4th Sunday of Lent Year C

We have just heard the story of the Prodigal Son what is possibly considered the greatest story of forgiveness in the Bible.  And I hate to burst your balloon, but I actually believe that is not really a story of forgiveness at all.  My evidence?  No one says they are sorry and no one offers forgiveness.  Instead, I think it centers on a far more integral action:  compassion.  Yes, compassion will include the grace of the forgiveness but it promises so much more.  It means anticipating needs, reaching out, surrender and above all love.  The Compassionate father is perfect model of God’s free, incandescent love.  Our Lenten challenge then is to embrace the gift of compassion.

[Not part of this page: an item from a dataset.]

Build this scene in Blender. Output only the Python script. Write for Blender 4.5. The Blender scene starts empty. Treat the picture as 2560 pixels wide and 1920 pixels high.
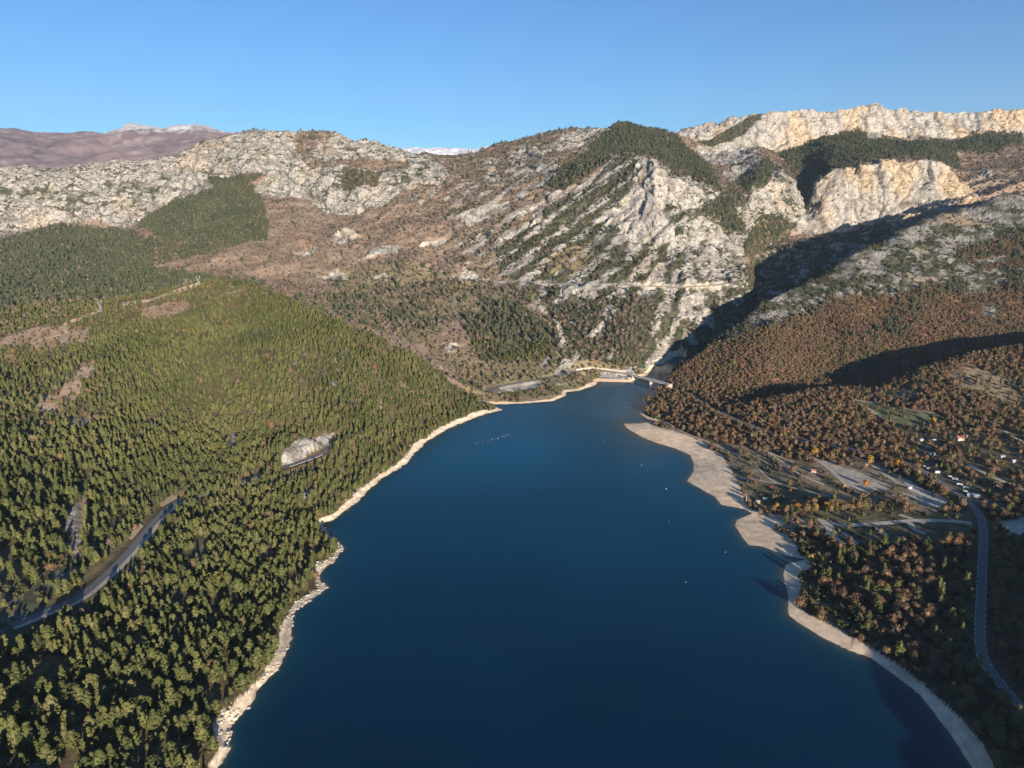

And one way to learn about compassion is to focus on the two sons who lacked it.  I admit that I am always too hard on the younger brother.  It is because I have one and older brothers are always too hard on the younger ones.  First, the younger son asks for his inheritance while his father is still alive –RUDE!  Then you cannot be surprised that he was going to blow it.  What really upsets me about the younger brother is that he practices a speech to get back in his father’s good graces (when, if he had truly known his father, he would have known he would be welcomed back.)  You can see him walking the long road back to his father’s house saying over and over, “Father, I have sinner against heaven and against you.  I no longer deserve to be called your son.  Treat me as one of your hired hands.”  And again, “Father, I have sinner against heaven and against you.  I no longer deserve to be called your son.  Treat me as one of your hired hands.”  What really burns me is that after his father spots him, runs to him and embraces him in love, he still has the nerve to repeat the speech! He is still strategic and unmoved by his father’s embrace.  Not even the completeness of his father’s loving welcome has taught him the nature of compassion.

Then there is the older brother.  A few years ago, when this last came around at Lent, we gave a reflection telling the story of from the three perspectives.  Deacon Dick voiced the point of view of the Compassionate Father and Sr. Betsy the younger son.  I spoke from the perspective of the older brother.  After mass, people came up to me, “I am on your side Fr. Bob”  “Go Team Older Brother.”   And I kept on saying, “You know we were left outside in the cold, outside the party, bitter and angry.”  Indeed, the older son represents the Pharisees at the beginning of the story who resent Jesus eating with tax collectors and sinners.  He chooses to be away from the compassionate love of God. 

Most infuriatingly, he cannot even be happy that his father’s heartbreak, with which he must have lived every day, was now healed.  His anger is so great that he can show no relief even at his father’s healing.  Instead, he is caught up in the everlasting consumption of me.  What about me?  What about my rights?  How is this fair?  What do I deserve?  As long as those are the questions that dominate our lives, we cannot get to compassion because we will never be centered or even tarry at the idea of the other.  Selfishness precludes compassion. 

I recall a small turning point in my life.  I was a campus minister and I heard one of my students was angry with me.  I did not know why and I mentally prepared my defenses as to why she should not be angry with me; going over all the scenarios that might have made her upset and then proclaiming why I was innocent.  Then I realized, the only thing she was looking for was for me to say I am sorry.  And why would I not give her what she needs?  How could I let my pride interfere with her healing?

The Compassionate Father puts asides every obstacle that stops love.  He does not greet his younger son with a thousand “I told you so’s.”  He rejoices to have found what was lost, to see resurrection emerge from death.  Yet, he still had a sharp sense of the absence of his older son and went to get him as he went and got his younger one.

We are called to be as the Compassionate Father who saw his son at a distance, just a speck on the horizon.  How many times did he see a figure out his window and rushed to greet him only to find it was not his longed for son.  We are to be a people who celebrate returns, who do not forgive reluctantly, but joyously.  Who overwhelm the damaged and hurting with outrageous generosity. 

If we consign ourselves to our pride, we will never know the true face of our God.  We will be mired in the ungratefulness of the younger son or the foolishness of the older one, too dumb to ask the most generous man in the world a solidary favor. 

We will only know the true love of God when we imitate that compassion.  That does not limit what is given to what is deserved.  That surrenders pride of place for the celebration and the duty of love.  That feels like Christ who surrendered everything in his own passion and did not bother to ask whether we were worth living for or dying for. Who only wanted to save what was lost. 

If others will see the face of God in us, they will not do so because we are the most deserving or had accumulated the most self-righteousness.  They will only see it in our outsized, generous and unearned compassion.  They will only see it in our love.